The last workshop that I ran as part of my residency was called Mapping the Future. I invited participants to create a map together of what they wanted from/for their town in the future. I had papered the floor of the upstairs meeting room, and a range of mark-making and construction/collage materials were available to use. A rolling slideshow of maps of Andover from the past and present, together with artists impressions and architects models from the 1960s and 70s were projected on a screen in the background.


We had a group of various ages and backgrounds, from local schoolchildren to artists, representatives from the environmental group Andover Trees United and the Borough Council, and those involved in Andover Vision.

Several key themes emerged during the session:
- How the centre of town could focus on pedestrians and cyclists rather than giving priority to cars. How roads cut across the town and disconnect places from each other. How can green spaces and existing pathways be linked up? By tree lined walking and cycling routes?
- Whether different transport options could encourage people to leave cars out of the town, from Park and Ride (bus or train) to trams.
- How the river has been built over and doesn’t feel valued as the heart of the town. How could the river be opened back up and celebrated?
- How the Chantry Centre, now owned by the council, could become anything. Some people would like it pulled down, and yet for others it is somewhere that they’ve grown up with, and which holds childhood memories and associations with friends and family.
- The relationship between the town and the surrounding landscape – how to bring the wooded nature of the surroundings into the centre, and the role this could play in supporting well-being, creating wildlife corridors and in providing shade in the face of global warming.
- The empty shops and the changing face of the High St, not just in Andover but nationally – what else could there be rather than just shops? Live/work spaces, studios for artists/craftspeople, community meeting places, community gardens including places to grow and share/sell food. Carbon neutral/negative social housing. Many of the ideas focused on multi-use venues, including a multi-faith site of worship. Empty shops are seen as a negative thing, and we tend to try and replace them with another shop as quickly as possible. But the Encounters Shop and the CAS Bureau of Exchange cropped up throughout this project as examples of what could be done with an empty space. As one participant in the Mapping the Future workshop said, let’s stop thinking about them as empty shops and start thinking about them as empty spaces, spaces of potential for local people.
- How the town could be more welcoming to and inclusive of different communities – for instance through an LGBT friendly care home.
(If you were there and I’ve missed a key theme or idea, please do add it in a comment below)

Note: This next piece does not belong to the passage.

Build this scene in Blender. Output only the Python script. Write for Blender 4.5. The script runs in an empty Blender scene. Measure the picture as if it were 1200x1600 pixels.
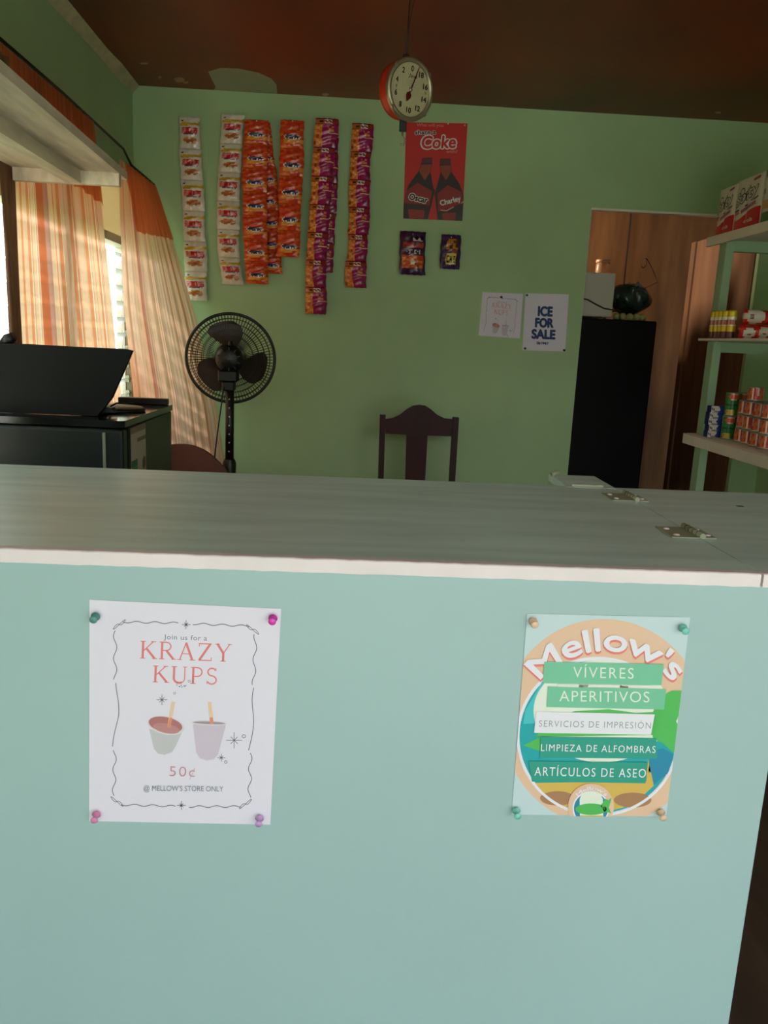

The coming redevelopment of the town centre, with the involvement of HemingwayDesign and NEW Masterplanning, offers a rare opportunity to consider all of these things, and we discussed how that comes with a responsibility to remember that one action can have many effects.
For instance tree-lined cycleways would not only take cars out of the town, they would also benefit health and wellbeing by encouraging people to exercise, and provide habitats for wildlife.

It was an exciting session that encouraged people to share what works for them and what doesn’t, and how Andover needs to change to cope with what is coming.
In a time of climate and ecological breakdown, the financial risks that Brexit poses, and the rise of far right/Nationalist politics, how can Andover reconnect with the landscapes, rivers and ecosystems on which it depends, whilst providing homes, work and community spaces for its diverse community? ‘We need a town that with places for meeting, connecting and sharing’ was for me the main message that came out of the session.


And what next for the Museum? I hope that through this experience Andover Museum continues to invite the local community to take ownership of the Museum, and that local people in turn feel able to offer up their opinions and their time to help make that happen.

I hope to keep working in the Andover area in the future, and to use this experience to develop projects in other communities too, where people can come together to share what they value, discuss what needs to change, and focus on the interweaving of individual, community and ecological wellbeing.

We all depend on each other and we all have an investment in the future of the places where we live. It’s clear to me that a lot of change is coming, in terms of the climate, biodiversity and politics, and I hope that together we can find positive and inclusive ways forward.
“When we limit ourselves to fragmented approaches of dealing with systemic problems, it is not surprising that our solutions prove inadequate. If our species is to survive the predicament we have created for ourselves, we must develop a capacity for whole-systems thought and action.”
— David Korten, 1995 (from Designing Regerative Cultures by D C Wahl)

Thank you to everyone who has made me feel welcome during my time at Andover Museum, I hope that you feel the project has helped you to explore what makes your town special.